Sunday, September 13, 2009

Influence from games.

Sometimes [no, OFTEN], I feel very disgusted at myself.

Because I keep running away from the facts.
And try to cover the bad ones with others.


Like I try to spend more time with other girls.
Not that I am a playboy or a damn flirt who would do this all day.
But unintentionally I do this to get over Huyen, who I want to at least put the thought on hiatus until end of exam.
For instance, these 2 days I spent my days studying with Danfeng and some group of friends.

I knew very well that I ain't interested in her for a few reasons.
1). Some personalities in us just can't go beyond friends.
2). Kinglam is my good friend, Zul as well. Both may still have feelings for her, though they say they're getting over it. But I'll still feel bad u see.
3). For sure she doesnt like me. That's very obvious in my eyes. hahaha.



Nevertheless, I still do like to spend time with her.
I thought I could forget about Huyen by doing this.








I can't.







I realise that no matter how I try, in the end I can't do it.
To think that this week I made an improvement, cause I nv have any contact at all, virtually or in real.

Yesterday, in school, Danfeng and I browsed through facebook. We had fun laughing at others' or my profile and making jokes.
But,
then we stumbled on her profile.
I saw a new photo added [actually have a lot of photos added, but only one have a significant impact on me].

It was a group photo of her, the boyfriend, and the group.
There was nothing wrong at all with the rest,
except that at the bottom there was her photo and him laughing happily, hugging each other.

Danfeng: Oops. Ok, scroll to next photo.
Me: Haha. what Oops.

[Oh, anw, Danfeng knew abt us. Though just little bit.Like those bitches who spread it around ==]


Thats what I call disgusting.
Hiding it all.
Actually I managed to hold it up,
Until that evening at home, I saw it again...

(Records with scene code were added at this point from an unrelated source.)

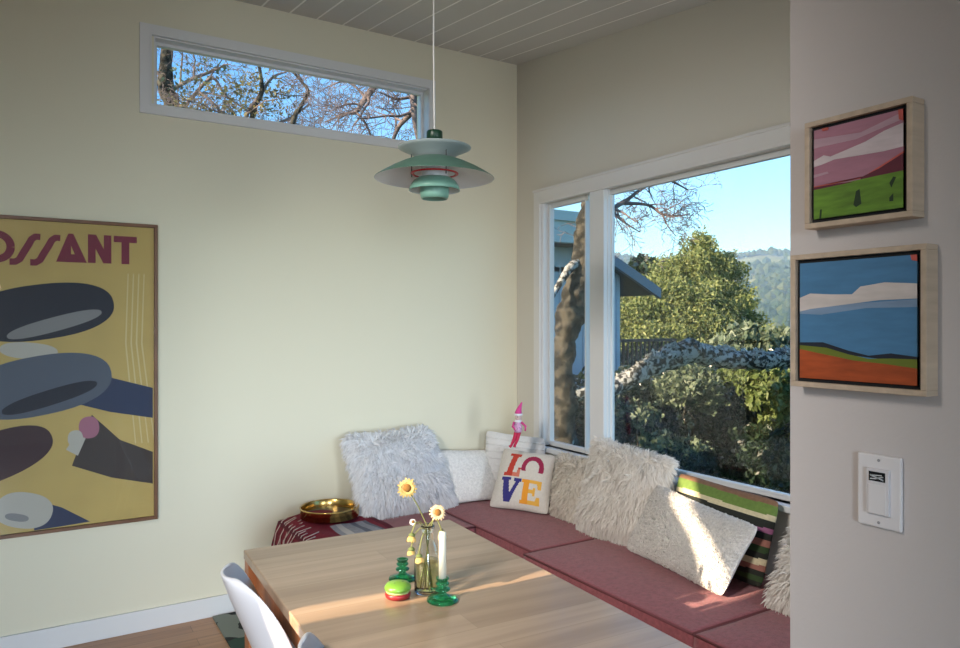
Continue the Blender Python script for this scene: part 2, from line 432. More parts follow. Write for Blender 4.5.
c3 = [(2.47, 3.99, .468), (2.76, 3.65, .468), (2.785, 3.71, .87), (2.535, 4.04, .90)]
t = thing('ribbed_pillow', 'white ribbed pillow in the window corner behind the LOVE pillow', 'pillow', base_of(c3))
mb, fn, n = pillow_mesh(c3, .05, 36, .05, 3)
M_rib = mat('ribbed_white_knit', (.84, .83, .82), .9, bump=1.0, bscale=45, stretch=(1, 1, 6))
mb.build('pillow_cover', M_rib, t, smooth=True)
tb = MB()
for i in range(9):
    v = -.8 + i * .2; tb.tube([fn(u, v, 1) + n * .001 for u in [k / 10 * .94 for k in range(-10, 11)]], .006, 6)
tb.build('rib_cord', M_rib, t, smooth=True)

# LOVE pillow
def inpoly(x, y, P):
    r = False; n = len(P)
    for i in range(n):
        x1, y1 = P[i]; x2, y2 = P[(i + 1) % n]
        if (y1 > y) != (y2 > y) and x < (x2 - x1) * (y - y1) / (y2 - y1) + x1: r = not r
    return r
LL = [(-.56, .80), (-.12, .80), (-.12, .70), (-.22, .69), (-.30, .16), (-.16, .16), (-.12, .32), (-.03, .32), (-.05, .03), (-.62, .03), (-.62, .12), (-.52, .13), (-.44, .70), (-.56, .70)]
LV = [(-.66, -.02), (-.30, -.02), (-.30, -.11), (-.37, -.12), (-.28, -.52), (-.12, -.12), (-.20, -.12), (-.20, -.02), (.06, -.02), (.06, -.12), (0, -.14), (-.24, -.80), (-.46, -.80), (-.58, -.14), (-.66, -.12)]
LE = [(.08, -.02), (.74, -.02), (.74, -.30), (.64, -.30), (.60, -.14), (.34, -.14), (.34, -.33), (.48, -.33), (.48, -.25), (.56, -.25), (.56, -.52), (.48, -.52), (.48, -.44), (.34, -.44), (.34, -.68), (.58, -.68), (.62, -.54), (.72, -.54), (.72, -.80), (.08, -.80), (.08, -.70), (.16, -.69), (.16, -.12), (.08, -.12)]
def love(u, v, side):
    if side < 0: return 0
    if inpoly(u, v, LL): return 1 if u < -.3 or v > .25 else 2
    du, dv = u - .36, v - .36
    r = math.hypot(du / .38, dv / .44)
    if .60 < r < 1 and not (dv < .02 and du < .12 and r < 1 and dv < -.12 * 1 and du > -.12) and dv > -.36: 
        if dv > -.12 or du < -.9: return 3
    if inpoly(u, v, LV): return 4
    if inpoly(u, v, LE): return 5 if u < .34 else 6
    return 0
c4 = [(2.365, 3.74, .472), (2.565, 3.39, .472), (2.70, 3.49, .80), (2.535, 3.82, .815)]
t = thing('love_pillow', 'natural linen pillow with the colourful letters L O V E', 'pillow', base_of(c4))
mb, fn, n = pillow_mesh(c4, .062, 110, .05, 4, love)
mb.build('pillow_cover', [M_linen, mat('letter_red', (.50, .05, .03), .9), mat('letter_coral', (.62, .18, .12), .9), mat('letter_crimson', (.32, .02, .07), .9),
    mat('letter_navy', (.04, .035, .20), .9), mat('letter_orange', (.80, .32, .03), .9), mat('letter_amber', (.78, .42, .07), .9)], t, smooth=True)

c7 = [(2.50, 2.68, .475), (2.39, 1.98, .475), (2.60, 1.955, .745), (2.665, 2.62, .80)]
t = thing('sherpa_pillow', 'pale grey-white sherpa pillow in front of the striped pillow, crossed by a band of sun', 'pillow', base_of(c7))
mb, fn, n = pillow_mesh(c7, .078, 44, .06, 7); mb.build('pillow_cover', M_sherpa, t, smooth=True)
rnd = random.Random(77); q = MB()
for k in range(9000):
    u, v = rnd.uniform(-1, 1), rnd.uniform(-1, 1); p = fn(u, v, 1); a = V((rnd.gauss(0, 1), rnd.gauss(0, 1), rnd.gauss(0, 1))).normalized(); b_ = a.orthogonal().normalized()
    p = p + n * .001; s_ = .0045
    q.add([p - a * s_, p + b_ * s_, p + a * s_, p + n * .006], [(0, 1, 3), (1, 2, 3), (0, 3, 2)])
o = q.build('pile', M_sherpa, t); o['kind'] = 'stuff'

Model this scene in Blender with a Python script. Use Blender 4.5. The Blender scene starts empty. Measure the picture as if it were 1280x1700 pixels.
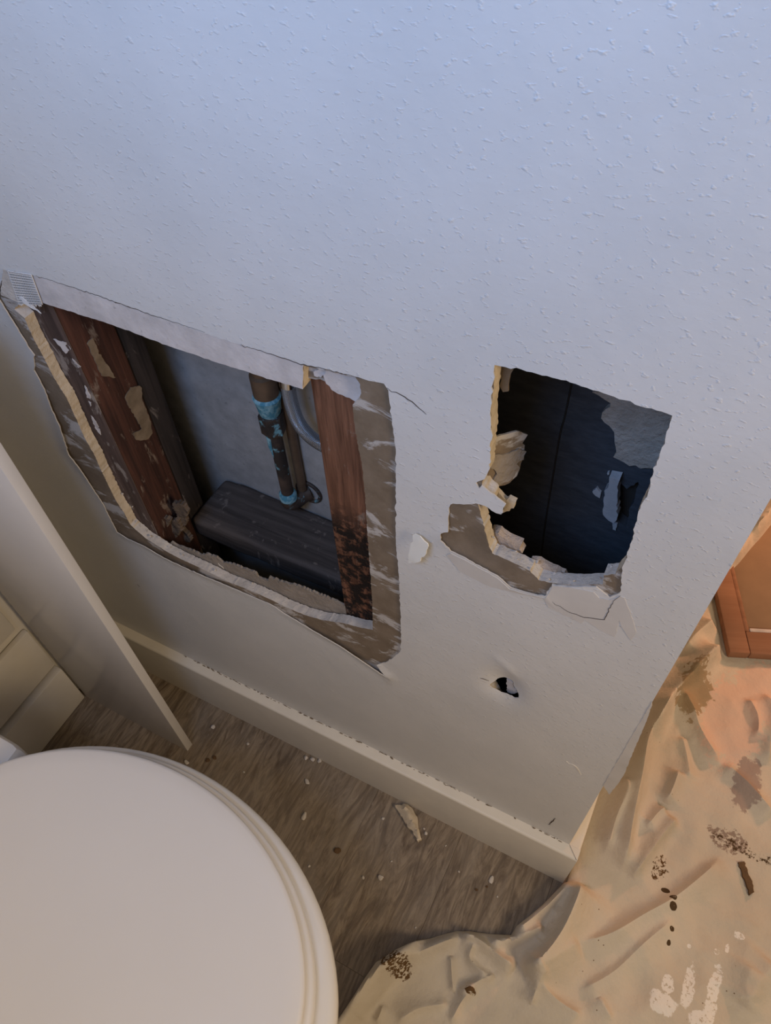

I just feel that I want Alex Mercer's power, to kill some people for real.
Damn bloody Prototype, cant let me have fun even once. Fucking lag on my comp.
Dunno why my laptop's so suck.


Not only that.
I want his power to hurt myself.
I dunno why.
Every time I saw they two, I felt I wanna stab my own body repeatedly.
Normal people's response should be wanting to either stab him or her right.
Haha.
Like this day,

there was one day, when the situation was still not as bad, was still between good and now,
huyen was like going to 145 bustop alone, to go home like usual.
then me, mars lw, san like saw her.
they three were like encouraging me to go send her home or something. or at least
just meet her before she goes home. just 2 of us.

i was reluctant at first,
but in the end i believed it was worth a try.
so yea i did and i saw her like standing in the staircase opposite red circle. so i was like a bit happy, preparing words to say or something.
i thought she was alone. but as i got nearer,

i notice she actually was facing the guy.
he was sitting on the stairs.
just tat it was blocked from the view when i was still far frm it.
so with shame and a grudging mix of anger and disappointment [oh, and a hope that she didnt see me], i turned back and went back to 3 of them,
expressing my exploding emotions.

As if that wasnt enough,
after we walked past Cheers[ the one at the interchange, not near old chang kee]
we saw them going out of the interchange towards the NTUC shop there.
i caught an eyelock each from her and that guy.
Mars, san, liao wei were like Oops.
and my face was black as rotten blood.

but luckily it didnt show up from outside
i'd have released a tendril barrage devastator in anger if i had mercer's power.


i am tired of being high for a moment and smacked on the ground for next 99 hours.




It happens all the time.
Shit.




Control yourself, vin. U gotta try, at least.